Objective
Report every line in the listing that contains the string "picks".

Input records
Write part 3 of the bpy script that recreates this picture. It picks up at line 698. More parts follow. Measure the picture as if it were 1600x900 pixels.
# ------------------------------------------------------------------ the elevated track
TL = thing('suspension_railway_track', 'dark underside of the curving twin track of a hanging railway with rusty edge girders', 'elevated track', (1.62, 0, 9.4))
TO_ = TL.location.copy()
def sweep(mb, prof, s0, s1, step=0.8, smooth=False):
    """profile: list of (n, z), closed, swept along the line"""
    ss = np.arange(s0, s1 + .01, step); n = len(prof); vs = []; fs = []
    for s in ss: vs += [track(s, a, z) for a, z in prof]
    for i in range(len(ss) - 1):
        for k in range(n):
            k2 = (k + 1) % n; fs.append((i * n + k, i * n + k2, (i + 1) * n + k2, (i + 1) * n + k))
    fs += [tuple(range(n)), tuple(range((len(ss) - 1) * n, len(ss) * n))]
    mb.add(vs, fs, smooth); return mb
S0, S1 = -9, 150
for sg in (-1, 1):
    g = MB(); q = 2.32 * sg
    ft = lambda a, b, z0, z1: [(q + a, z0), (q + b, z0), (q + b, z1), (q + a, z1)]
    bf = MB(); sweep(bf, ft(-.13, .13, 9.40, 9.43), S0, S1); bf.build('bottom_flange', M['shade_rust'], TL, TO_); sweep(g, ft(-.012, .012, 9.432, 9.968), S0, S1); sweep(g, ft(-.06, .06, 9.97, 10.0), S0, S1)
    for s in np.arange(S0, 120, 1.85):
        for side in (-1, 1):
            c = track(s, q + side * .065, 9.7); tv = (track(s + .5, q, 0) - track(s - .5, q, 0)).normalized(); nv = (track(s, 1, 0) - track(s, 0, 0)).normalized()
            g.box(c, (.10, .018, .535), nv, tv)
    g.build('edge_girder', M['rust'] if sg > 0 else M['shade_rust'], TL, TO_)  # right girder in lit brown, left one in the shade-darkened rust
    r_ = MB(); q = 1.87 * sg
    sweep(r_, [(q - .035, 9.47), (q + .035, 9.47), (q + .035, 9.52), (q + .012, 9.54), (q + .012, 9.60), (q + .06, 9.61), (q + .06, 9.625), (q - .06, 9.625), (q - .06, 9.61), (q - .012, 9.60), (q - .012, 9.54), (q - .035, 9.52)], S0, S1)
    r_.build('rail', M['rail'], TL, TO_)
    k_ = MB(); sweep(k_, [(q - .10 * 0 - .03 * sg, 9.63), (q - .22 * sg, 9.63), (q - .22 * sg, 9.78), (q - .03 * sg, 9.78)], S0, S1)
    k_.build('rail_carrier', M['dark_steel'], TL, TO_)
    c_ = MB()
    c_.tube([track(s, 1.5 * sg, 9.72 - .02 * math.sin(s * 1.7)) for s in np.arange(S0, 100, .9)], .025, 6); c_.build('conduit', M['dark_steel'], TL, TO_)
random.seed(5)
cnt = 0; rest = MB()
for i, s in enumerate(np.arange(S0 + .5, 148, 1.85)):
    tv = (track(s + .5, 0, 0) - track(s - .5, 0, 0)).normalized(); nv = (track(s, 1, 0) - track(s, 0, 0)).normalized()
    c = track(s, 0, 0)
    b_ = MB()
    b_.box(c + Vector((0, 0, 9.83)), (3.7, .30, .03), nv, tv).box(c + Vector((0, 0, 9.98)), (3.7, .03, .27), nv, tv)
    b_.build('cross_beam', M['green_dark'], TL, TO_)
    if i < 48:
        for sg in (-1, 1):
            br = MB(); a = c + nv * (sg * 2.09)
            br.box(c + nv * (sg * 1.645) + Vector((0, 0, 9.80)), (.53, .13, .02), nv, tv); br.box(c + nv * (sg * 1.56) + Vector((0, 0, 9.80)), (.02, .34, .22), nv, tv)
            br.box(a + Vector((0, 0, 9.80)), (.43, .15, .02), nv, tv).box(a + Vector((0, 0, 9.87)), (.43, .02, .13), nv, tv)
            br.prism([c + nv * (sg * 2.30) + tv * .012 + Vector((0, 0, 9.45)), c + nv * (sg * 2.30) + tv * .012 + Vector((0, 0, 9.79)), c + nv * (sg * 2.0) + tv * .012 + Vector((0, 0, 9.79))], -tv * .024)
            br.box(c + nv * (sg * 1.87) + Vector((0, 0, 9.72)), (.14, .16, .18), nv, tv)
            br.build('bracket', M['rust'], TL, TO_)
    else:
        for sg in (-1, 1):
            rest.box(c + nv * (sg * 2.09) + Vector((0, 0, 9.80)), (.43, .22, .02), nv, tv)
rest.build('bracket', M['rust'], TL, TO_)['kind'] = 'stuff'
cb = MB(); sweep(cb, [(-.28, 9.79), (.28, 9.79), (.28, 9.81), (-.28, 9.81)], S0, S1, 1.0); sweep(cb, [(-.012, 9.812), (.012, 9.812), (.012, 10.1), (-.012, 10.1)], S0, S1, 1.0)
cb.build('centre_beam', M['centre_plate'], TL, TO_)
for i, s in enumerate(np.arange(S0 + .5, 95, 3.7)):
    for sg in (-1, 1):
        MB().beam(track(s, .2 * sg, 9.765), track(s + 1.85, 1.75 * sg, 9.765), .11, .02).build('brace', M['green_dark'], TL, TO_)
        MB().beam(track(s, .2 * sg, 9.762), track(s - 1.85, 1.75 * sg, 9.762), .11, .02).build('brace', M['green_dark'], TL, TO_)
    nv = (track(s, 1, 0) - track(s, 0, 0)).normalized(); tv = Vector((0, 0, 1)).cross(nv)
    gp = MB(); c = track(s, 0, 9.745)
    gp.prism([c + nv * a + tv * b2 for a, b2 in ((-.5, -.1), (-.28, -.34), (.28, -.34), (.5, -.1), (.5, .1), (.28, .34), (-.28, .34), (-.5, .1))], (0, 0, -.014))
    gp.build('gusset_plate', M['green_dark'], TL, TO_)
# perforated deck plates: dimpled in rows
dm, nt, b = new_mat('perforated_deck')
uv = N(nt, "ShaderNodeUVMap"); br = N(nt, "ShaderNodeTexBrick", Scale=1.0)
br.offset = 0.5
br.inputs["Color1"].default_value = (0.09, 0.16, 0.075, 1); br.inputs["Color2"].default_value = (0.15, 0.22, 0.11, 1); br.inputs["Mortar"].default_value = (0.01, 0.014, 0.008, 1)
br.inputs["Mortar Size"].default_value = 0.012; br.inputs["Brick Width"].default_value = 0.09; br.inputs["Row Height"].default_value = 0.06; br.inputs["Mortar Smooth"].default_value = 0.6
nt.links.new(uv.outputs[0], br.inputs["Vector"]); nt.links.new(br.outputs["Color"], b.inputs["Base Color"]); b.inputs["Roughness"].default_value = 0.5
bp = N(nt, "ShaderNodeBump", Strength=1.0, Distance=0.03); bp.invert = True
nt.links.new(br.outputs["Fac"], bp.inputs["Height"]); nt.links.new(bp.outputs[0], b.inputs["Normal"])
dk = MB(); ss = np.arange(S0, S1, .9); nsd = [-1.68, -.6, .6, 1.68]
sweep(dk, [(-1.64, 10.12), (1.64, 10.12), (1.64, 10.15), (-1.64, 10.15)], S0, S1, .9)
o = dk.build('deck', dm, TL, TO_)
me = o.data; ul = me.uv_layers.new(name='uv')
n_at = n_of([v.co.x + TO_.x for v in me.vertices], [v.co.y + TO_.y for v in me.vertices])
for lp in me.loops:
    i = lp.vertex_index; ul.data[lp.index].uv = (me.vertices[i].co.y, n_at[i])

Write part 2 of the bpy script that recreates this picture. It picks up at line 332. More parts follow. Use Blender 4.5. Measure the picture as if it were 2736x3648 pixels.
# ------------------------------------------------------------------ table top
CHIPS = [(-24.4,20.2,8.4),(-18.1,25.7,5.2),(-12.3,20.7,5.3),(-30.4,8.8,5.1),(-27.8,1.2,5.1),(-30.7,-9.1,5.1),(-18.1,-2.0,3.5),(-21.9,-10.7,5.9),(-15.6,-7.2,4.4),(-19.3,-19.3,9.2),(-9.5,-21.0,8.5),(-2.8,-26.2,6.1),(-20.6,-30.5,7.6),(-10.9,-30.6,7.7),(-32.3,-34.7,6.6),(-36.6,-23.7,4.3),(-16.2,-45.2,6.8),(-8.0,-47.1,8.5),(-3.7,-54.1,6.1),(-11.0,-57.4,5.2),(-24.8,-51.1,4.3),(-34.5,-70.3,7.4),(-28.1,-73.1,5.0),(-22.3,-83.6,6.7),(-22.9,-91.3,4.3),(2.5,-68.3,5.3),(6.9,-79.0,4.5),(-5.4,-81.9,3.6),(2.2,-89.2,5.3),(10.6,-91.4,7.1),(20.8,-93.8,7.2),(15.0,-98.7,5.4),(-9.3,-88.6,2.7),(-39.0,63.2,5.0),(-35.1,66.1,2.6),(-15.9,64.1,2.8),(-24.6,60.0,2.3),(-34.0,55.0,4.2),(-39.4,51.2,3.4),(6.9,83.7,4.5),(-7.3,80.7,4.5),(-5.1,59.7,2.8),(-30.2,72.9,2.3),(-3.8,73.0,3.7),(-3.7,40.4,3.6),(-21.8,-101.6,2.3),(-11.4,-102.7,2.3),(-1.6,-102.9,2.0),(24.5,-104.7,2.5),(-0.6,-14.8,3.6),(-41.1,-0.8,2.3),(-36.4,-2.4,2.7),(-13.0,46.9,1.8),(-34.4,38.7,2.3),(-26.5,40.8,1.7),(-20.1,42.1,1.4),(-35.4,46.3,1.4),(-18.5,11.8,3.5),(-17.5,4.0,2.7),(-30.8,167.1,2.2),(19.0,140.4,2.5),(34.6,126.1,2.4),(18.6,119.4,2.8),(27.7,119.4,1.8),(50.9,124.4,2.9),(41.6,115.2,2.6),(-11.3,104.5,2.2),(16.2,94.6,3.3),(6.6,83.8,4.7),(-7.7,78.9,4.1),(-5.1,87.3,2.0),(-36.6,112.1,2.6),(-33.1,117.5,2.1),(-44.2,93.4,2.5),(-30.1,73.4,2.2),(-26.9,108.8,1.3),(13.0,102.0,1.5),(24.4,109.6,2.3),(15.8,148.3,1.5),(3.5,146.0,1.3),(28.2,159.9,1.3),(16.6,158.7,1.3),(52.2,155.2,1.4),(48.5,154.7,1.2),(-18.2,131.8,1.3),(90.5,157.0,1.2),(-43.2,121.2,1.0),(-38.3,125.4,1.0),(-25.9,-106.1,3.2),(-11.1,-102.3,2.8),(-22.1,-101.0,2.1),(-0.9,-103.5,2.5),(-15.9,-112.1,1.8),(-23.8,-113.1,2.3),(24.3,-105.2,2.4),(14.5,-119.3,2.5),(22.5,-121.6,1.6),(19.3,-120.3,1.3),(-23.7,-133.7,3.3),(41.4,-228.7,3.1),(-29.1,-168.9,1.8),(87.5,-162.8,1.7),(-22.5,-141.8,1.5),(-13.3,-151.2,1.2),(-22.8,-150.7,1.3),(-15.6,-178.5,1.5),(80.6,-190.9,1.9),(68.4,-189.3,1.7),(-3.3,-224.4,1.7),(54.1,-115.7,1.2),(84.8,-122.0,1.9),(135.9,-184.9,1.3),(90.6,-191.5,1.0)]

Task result
Write part 3 of the bpy script that recreates this picture. It picks up at line 698. More parts follow. Measure the picture as if it were 1600x900 pixels.
Write part 2 of the bpy script that recreates this picture. It picks up at line 332. More parts follow. Use Blender 4.5. Measure the picture as if it were 2736x3648 pixels.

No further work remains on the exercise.